Qui si lavora fianco a fianco, cristiani e musulmani, oltre dodici ore al giorno. Si mangia, si parla, si prega. Ognuno secondo il suo credo. "E' un lavoro complesso, le indicazioni sono quelle di completare l'opera, ora pronta al 40 per cento, entro l'anno, i tempi sono abbastanza stretti e abbiamo utilizzato tecniche accelerate, per esempio in alcune parti si tira su col cemento prefabbricato", dice il giovane professionista snocciolando i numeri: 15 ettari di terreno nel quale il luogo di culto prendera' oltre 10mila metri quadri, la cupola larga 40 metri, un campanile alto 65 metri; si realizzerà anche, la residenza del Papa copto, i parcheggi, i locali di aggregazione; 8mila posti in chiesa. Un'opera 'faraonica'.

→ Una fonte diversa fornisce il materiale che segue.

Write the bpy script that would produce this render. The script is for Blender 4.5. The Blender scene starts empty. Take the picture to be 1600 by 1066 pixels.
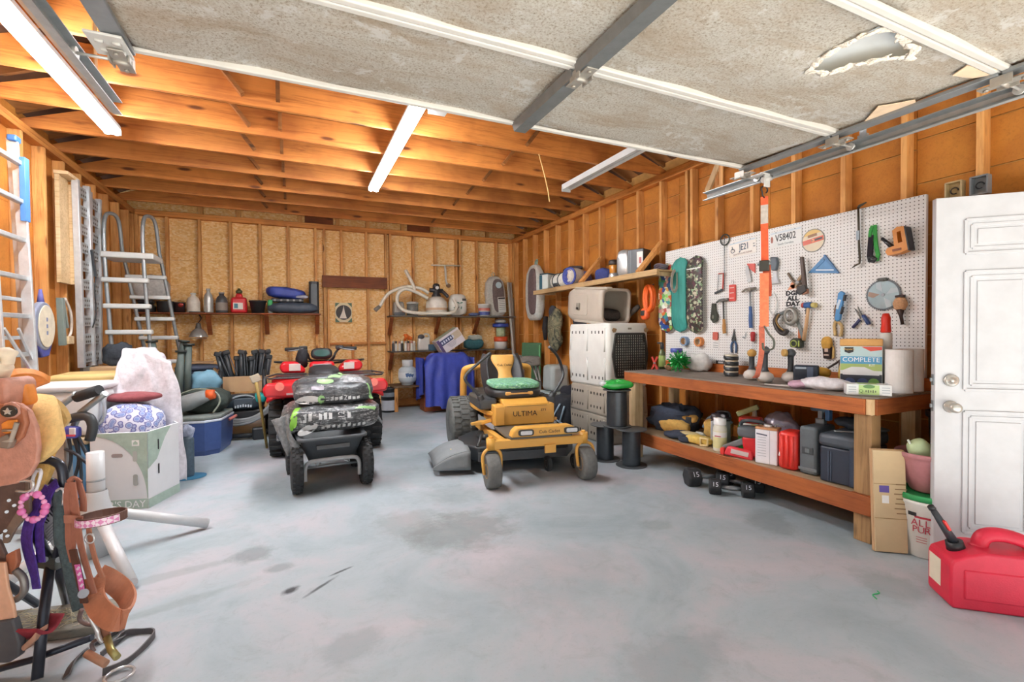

"Il presidente - spiega Khaled, il maggiore dell'esercito - ci ha dato disposizione di agevolare i lavori, rimuovere gli ostacoli burocratici, dare la massima collaborazione alle ditte locali". E per questo che i caschi blu degli operai si mescolano alle divise miliari. I primi lavorano, i secondi sopraintendono e garantiscono la sicurezza. Stesso schema per la ricostruzione di oltre sessanta chiese che erano state incendiate dai fondamentalisti islamici nel 2013. L'esercito arriva e in tempi rapidi cerca di cancellare i segni dell'odio, della persecuzione alla comunità cristiana, una minoranza di circa 12 milioni di egiziani. E "se la chiesa dell'Immacolata Concezione a Suez e' stata restituita ai francescani nel giro di dieci mesi, c'e' anche il caso - riferiscono ai giornalisti italiani - della cattedrale di San Pietro al Cairo, colpita da un attentato dove hanno perso la vita 29 persone, che e' stata ripristinata dopo tre settimane". Il 16 dicembre 2016 l'attacco e il 7 gennaio 2017 già la messa di Natale. "Mi ricordo gli operai commossi dall'accaduto, musulmani e cristiani, che hanno lasciato il loro lavoro e sono venuti da ogni parte del Paese per lavorare 24 ore su 24, anche la notte", racconta Tadros Adel un altro ingegnere cristiano.

I CRISTIANI E AL SISI

Non è difficile comprendere perché la chiesa locale, in Egitto, sia 'schierata' apertamente per l'attuale presidente. "Nessuno gli aveva chiesto di costruire la più grande cattedrale del Medio Oriente. Lo ha fatto e basta. Da noi c'è un modo dire per indicare una persona onesta: è 'un figlio di buona gente'. E io penso che Al Sisi lo sia", dice mons. Botros, il vescovo copto cattolico di Minia, città del Sud dove i cristiani sono il 40% ma comunque sempre in trincea perche' e' da qui che arrivano i leader dei Salafiti e dei Fratelli Musulmani. I patriarchi parlano chiaro. Papa Tawadros II, leader dei copto-ortodossi dice che "Al Sisi ha lavorato molto su due versanti, quello della lotta al terrorismo e quello della lotta per lo sviluppo. Ringrazio Dio che stiamo facendo passi significativi e già ci sono delle cose realizzate". Anche il patriarca copto cattolico, mons. Ibrahim Isaac Sidrak, conferma: "Ora le cose sembrano andare meglio, soprattutto per l'economia e la sicurezza. Aspettiamo di vedere le nuove elezioni. Certo, il timore di essere colpiti resta". Al seminario di francescano di Gyza, la città delle piramidi, padre Kamal, il frate 'guardiano', dice: "Perseguitati? Discriminati? Direi di no se guardiamo al passato. Ci sono stati momenti in cui non avevamo davvero nessun diritto, neanche quello di camminare per strada".